>>>>>

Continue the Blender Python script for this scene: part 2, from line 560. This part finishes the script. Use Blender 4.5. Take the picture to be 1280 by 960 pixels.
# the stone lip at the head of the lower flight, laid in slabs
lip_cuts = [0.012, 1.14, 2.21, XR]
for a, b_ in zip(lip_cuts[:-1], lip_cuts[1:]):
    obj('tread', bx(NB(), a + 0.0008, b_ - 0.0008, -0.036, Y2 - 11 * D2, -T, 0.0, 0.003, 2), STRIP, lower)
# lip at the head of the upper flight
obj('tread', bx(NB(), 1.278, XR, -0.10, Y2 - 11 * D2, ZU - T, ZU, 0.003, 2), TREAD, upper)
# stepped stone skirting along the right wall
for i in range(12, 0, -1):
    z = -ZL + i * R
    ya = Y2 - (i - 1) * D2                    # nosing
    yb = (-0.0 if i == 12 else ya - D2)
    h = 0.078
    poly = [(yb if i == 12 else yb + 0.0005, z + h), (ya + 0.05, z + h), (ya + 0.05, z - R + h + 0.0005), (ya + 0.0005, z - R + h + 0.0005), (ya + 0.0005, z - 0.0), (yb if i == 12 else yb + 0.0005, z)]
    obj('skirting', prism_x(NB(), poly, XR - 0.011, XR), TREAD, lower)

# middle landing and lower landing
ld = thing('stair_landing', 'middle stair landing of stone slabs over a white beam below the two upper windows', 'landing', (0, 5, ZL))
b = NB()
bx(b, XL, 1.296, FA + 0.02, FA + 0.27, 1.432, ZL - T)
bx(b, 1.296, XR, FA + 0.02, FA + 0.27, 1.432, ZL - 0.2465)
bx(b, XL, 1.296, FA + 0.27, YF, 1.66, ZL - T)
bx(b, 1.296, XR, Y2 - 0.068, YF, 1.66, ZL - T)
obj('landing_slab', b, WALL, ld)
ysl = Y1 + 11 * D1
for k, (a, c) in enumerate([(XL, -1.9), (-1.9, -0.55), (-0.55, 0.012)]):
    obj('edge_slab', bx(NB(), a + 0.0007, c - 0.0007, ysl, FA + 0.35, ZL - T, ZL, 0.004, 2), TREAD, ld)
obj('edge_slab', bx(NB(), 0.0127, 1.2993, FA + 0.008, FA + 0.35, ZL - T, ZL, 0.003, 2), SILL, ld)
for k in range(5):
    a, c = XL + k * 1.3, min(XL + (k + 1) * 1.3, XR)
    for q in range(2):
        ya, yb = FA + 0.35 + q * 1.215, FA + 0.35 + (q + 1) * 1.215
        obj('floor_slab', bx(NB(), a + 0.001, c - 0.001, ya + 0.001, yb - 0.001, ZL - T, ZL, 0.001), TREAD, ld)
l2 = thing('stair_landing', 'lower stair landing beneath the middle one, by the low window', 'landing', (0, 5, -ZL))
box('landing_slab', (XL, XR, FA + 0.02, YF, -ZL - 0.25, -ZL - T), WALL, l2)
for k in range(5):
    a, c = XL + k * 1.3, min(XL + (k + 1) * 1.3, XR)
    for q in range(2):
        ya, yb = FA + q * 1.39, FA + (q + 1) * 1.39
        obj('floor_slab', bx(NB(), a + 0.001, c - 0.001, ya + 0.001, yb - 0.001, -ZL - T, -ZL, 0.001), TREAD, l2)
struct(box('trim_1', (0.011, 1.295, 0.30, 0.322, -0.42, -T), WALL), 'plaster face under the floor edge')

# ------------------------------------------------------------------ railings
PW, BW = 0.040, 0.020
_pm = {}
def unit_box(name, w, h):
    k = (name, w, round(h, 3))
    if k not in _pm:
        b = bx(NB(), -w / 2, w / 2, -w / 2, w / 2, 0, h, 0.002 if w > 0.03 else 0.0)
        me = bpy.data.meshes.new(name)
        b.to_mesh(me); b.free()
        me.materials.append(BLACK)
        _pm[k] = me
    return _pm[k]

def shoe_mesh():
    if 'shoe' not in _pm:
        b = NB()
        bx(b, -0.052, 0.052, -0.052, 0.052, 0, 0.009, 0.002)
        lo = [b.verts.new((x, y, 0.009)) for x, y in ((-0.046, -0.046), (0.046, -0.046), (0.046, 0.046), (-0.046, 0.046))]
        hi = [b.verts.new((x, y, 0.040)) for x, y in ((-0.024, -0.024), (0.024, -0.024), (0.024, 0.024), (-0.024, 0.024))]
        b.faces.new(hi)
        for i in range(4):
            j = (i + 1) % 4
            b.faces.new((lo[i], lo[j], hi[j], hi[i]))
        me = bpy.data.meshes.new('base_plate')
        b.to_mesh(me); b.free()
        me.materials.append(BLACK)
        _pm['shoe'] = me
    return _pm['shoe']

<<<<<

*Stated goal*. Lines from the start of the material above through the line containing "obj('skirting', prism_x(NB(), poly, XR" are to be duplicated exactly, and only those.

*Correct answer*.
Continue the Blender Python script for this scene: part 2, from line 560. This part finishes the script. Use Blender 4.5. Take the picture to be 1280 by 960 pixels.
# the stone lip at the head of the lower flight, laid in slabs
lip_cuts = [0.012, 1.14, 2.21, XR]
for a, b_ in zip(lip_cuts[:-1], lip_cuts[1:]):
    obj('tread', bx(NB(), a + 0.0008, b_ - 0.0008, -0.036, Y2 - 11 * D2, -T, 0.0, 0.003, 2), STRIP, lower)
# lip at the head of the upper flight
obj('tread', bx(NB(), 1.278, XR, -0.10, Y2 - 11 * D2, ZU - T, ZU, 0.003, 2), TREAD, upper)
# stepped stone skirting along the right wall
for i in range(12, 0, -1):
    z = -ZL + i * R
    ya = Y2 - (i - 1) * D2                    # nosing
    yb = (-0.0 if i == 12 else ya - D2)
    h = 0.078
    poly = [(yb if i == 12 else yb + 0.0005, z + h), (ya + 0.05, z + h), (ya + 0.05, z - R + h + 0.0005), (ya + 0.0005, z - R + h + 0.0005), (ya + 0.0005, z - 0.0), (yb if i == 12 else yb + 0.0005, z)]
    obj('skirting', prism_x(NB(), poly, XR - 0.011, XR), TREAD, lower)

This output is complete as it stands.